• [Problem description]:
Set down word for word each line from the start of the listing through the line that contains "obj('door_stop', bm, M_TRIM, tr2)", both included.

• [Given material]:
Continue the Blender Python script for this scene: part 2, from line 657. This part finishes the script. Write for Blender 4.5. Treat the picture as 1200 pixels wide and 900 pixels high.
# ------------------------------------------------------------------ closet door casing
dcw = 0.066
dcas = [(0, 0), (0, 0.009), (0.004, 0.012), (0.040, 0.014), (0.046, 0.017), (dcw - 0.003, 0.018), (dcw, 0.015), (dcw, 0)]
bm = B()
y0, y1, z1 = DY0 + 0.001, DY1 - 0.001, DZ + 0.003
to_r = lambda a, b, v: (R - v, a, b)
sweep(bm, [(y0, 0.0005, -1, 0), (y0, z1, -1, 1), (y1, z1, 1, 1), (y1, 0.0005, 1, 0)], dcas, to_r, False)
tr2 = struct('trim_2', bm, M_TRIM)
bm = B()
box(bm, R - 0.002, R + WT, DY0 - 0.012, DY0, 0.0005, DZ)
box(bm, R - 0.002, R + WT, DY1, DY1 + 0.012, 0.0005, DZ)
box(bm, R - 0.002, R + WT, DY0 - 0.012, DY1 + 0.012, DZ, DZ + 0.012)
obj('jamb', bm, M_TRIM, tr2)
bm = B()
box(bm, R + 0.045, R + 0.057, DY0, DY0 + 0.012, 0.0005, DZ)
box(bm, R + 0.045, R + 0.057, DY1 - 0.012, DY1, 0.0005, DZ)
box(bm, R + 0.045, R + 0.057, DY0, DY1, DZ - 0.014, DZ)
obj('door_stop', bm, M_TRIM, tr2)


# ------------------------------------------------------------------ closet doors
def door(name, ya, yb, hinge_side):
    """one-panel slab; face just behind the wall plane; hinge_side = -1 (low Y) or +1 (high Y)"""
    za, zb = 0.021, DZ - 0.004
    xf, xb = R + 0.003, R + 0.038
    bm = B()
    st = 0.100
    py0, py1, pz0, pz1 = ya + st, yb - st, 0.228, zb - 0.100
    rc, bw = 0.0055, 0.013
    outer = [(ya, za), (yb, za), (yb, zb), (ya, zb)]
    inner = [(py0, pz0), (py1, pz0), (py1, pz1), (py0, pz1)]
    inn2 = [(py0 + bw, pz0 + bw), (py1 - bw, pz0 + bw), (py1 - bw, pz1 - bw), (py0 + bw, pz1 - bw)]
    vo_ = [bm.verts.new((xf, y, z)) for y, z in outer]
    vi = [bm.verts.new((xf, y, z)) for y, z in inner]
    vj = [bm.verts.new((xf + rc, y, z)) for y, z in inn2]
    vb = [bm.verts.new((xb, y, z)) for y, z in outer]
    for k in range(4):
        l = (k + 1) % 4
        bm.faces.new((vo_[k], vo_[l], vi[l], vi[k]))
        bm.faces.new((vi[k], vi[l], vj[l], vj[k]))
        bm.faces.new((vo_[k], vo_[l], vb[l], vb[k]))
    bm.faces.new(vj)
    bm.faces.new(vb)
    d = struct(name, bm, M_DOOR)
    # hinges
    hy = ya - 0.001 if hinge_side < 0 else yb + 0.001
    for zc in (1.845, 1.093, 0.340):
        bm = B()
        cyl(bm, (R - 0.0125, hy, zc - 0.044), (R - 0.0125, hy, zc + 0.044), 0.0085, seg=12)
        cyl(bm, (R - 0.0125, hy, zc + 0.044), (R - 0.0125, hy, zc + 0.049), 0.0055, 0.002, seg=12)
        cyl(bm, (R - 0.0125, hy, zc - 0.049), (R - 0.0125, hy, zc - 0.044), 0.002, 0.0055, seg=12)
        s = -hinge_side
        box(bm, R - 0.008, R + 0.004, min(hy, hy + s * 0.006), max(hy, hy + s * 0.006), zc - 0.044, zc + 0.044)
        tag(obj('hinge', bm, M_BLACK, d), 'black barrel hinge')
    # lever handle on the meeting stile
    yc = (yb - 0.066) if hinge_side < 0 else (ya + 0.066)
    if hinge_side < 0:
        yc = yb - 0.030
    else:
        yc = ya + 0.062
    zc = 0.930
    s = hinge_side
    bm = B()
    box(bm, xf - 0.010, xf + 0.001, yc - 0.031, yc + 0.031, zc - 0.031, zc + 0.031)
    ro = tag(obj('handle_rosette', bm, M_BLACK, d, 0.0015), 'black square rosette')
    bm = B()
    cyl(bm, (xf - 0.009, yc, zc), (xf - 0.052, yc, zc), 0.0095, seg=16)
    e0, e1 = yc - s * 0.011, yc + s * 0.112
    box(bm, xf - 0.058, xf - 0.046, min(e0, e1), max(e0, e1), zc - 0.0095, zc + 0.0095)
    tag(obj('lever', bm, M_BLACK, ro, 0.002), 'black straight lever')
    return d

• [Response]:
Continue the Blender Python script for this scene: part 2, from line 657. This part finishes the script. Write for Blender 4.5. Treat the picture as 1200 pixels wide and 900 pixels high.
# ------------------------------------------------------------------ closet door casing
dcw = 0.066
dcas = [(0, 0), (0, 0.009), (0.004, 0.012), (0.040, 0.014), (0.046, 0.017), (dcw - 0.003, 0.018), (dcw, 0.015), (dcw, 0)]
bm = B()
y0, y1, z1 = DY0 + 0.001, DY1 - 0.001, DZ + 0.003
to_r = lambda a, b, v: (R - v, a, b)
sweep(bm, [(y0, 0.0005, -1, 0), (y0, z1, -1, 1), (y1, z1, 1, 1), (y1, 0.0005, 1, 0)], dcas, to_r, False)
tr2 = struct('trim_2', bm, M_TRIM)
bm = B()
box(bm, R - 0.002, R + WT, DY0 - 0.012, DY0, 0.0005, DZ)
box(bm, R - 0.002, R + WT, DY1, DY1 + 0.012, 0.0005, DZ)
box(bm, R - 0.002, R + WT, DY0 - 0.012, DY1 + 0.012, DZ, DZ + 0.012)
obj('jamb', bm, M_TRIM, tr2)
bm = B()
box(bm, R + 0.045, R + 0.057, DY0, DY0 + 0.012, 0.0005, DZ)
box(bm, R + 0.045, R + 0.057, DY1 - 0.012, DY1, 0.0005, DZ)
box(bm, R + 0.045, R + 0.057, DY0, DY1, DZ - 0.014, DZ)
obj('door_stop', bm, M_TRIM, tr2)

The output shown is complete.